Summer Reading

Summer Reading: Fade to Black (Mike Kelley)

As the editors at Art Practical and Daily Serving get ready to take their end-of-summer vacations, we find ourselves swapping reading lists—the articles we’ll dive into once have some uninterrupted time to catch up on what our colleagues have been writing. We’ve gotten so excited about what’s on our lists that we want to share them with our readers. Between now and Labor Day, Daily Serving will feature the efforts of our fellow chroniclers of art and culture as part of our Summer Reading series. Today we are pleased to present an excerpt of Howard Singerman’s reflection on the Mike Kelley retrospective at MoMA PS1, originally published in the Summer 2014 issue of X-TRA Contemporary Art Quarterly. Many thanks to the editors at X-TRA for their help in making this series possible. Enjoy!

Mike Kelley. Day Is Done, 2005–06; Installation views in Mike Kelley at MoMA PS1, 2013. © 2013 MoMA PS1. Photo: Matthew Septimus.

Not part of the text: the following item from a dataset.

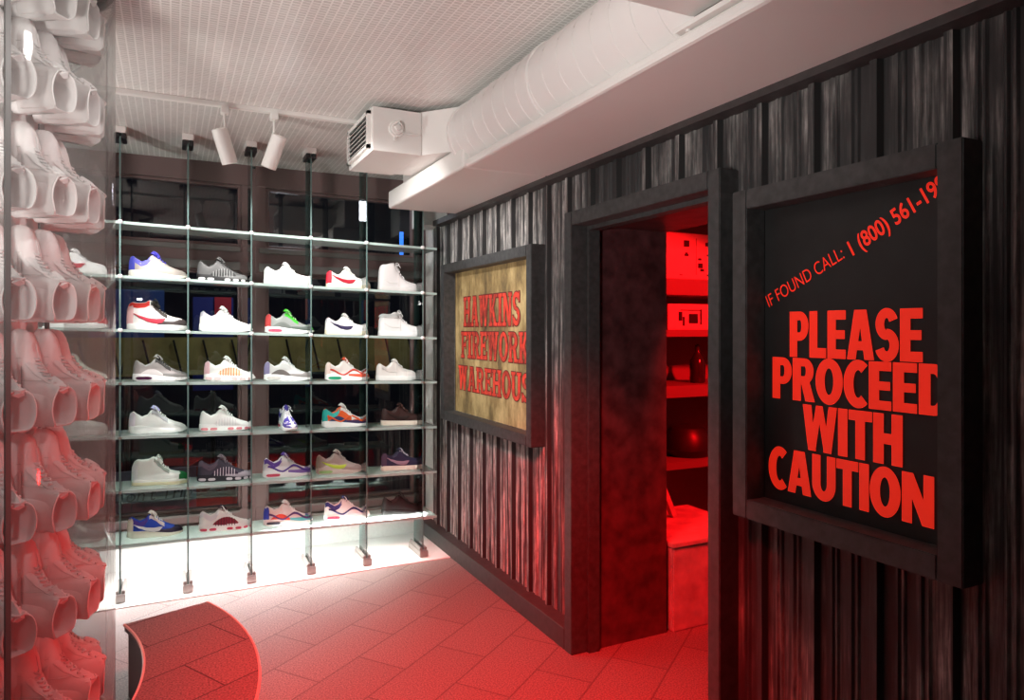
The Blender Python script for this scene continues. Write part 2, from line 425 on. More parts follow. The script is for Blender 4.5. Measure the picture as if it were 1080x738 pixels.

Mike Kelley. Day Is Done, 2005–06; installation view, Mike Kelley at MoMA PS1, 2013. © 2013 MoMA PS1. Photo: Matthew Septimus.

By most accounts, the Mike Kelley retrospective exhibition at MoMA PS1 was a resounding success. The old public-school building seemed the perfect environment for Kelley’s work, given its themes and iconography, and it was always packed. There were crowds of young people, more than a few in elaborate costumes; art students, or people who fit that description; and families with children in strollers. One hopes the kids were young enough not to know what they were looking at, but with Freud and Kelley both, it is likely that no child is ever young enough not to be traumatized, if only after the fact. Every time I went, there were lines waiting to get into the gallery that housed his Deodorized Central Mass with Satellites, (1991/1999); it’s not clear to me why that work in particular, but it became a popular Instagram and Tumblr image and blog entry. The Brooklyn Rail’s reviewer calls the work “iconic,” though I’m not sure how it got to be, or even whether it was before PS1. The atmosphere was oddly joyful or, maybe fittingly, carnivalesque. I don’t know what people made of the work, but there was palpable goodwill and a real respect for how hard Kelley worked, and how much different work he produced. As one blogger put it: “We all have the same 24 hours in a day and I have to strive harder to make the minutes count.” “It’s a testament to how much productivity and creativity can come from a mind that is challenged and passionate about their craft. Hoping to gain more of that perspective this year.”

Walking through the exhibition, I felt myself quite distant from the crowds (a conventional modernist feeling, I know), wondering what they got from the works assembled, beyond lessons in productivity, time management, and goth punk sensibility; what they took in or imagined it was about. You might hear this as elitist and pedantic, given that I am presuming a right, or at least a righter, way to think about the work. Maybe so. I do have some sense of the interpretative horizon of Kelley’s work and I’ve written a lot about at least some aspects of it. But my estrangement was not only “critical distance” or aristocratic distaste; it was also affective, and not about the crowd at all. PS1 was very much a haunted house for me, as it was for many who knew Mike, and if the show was affirming, it was also, at least for me, sad and angering.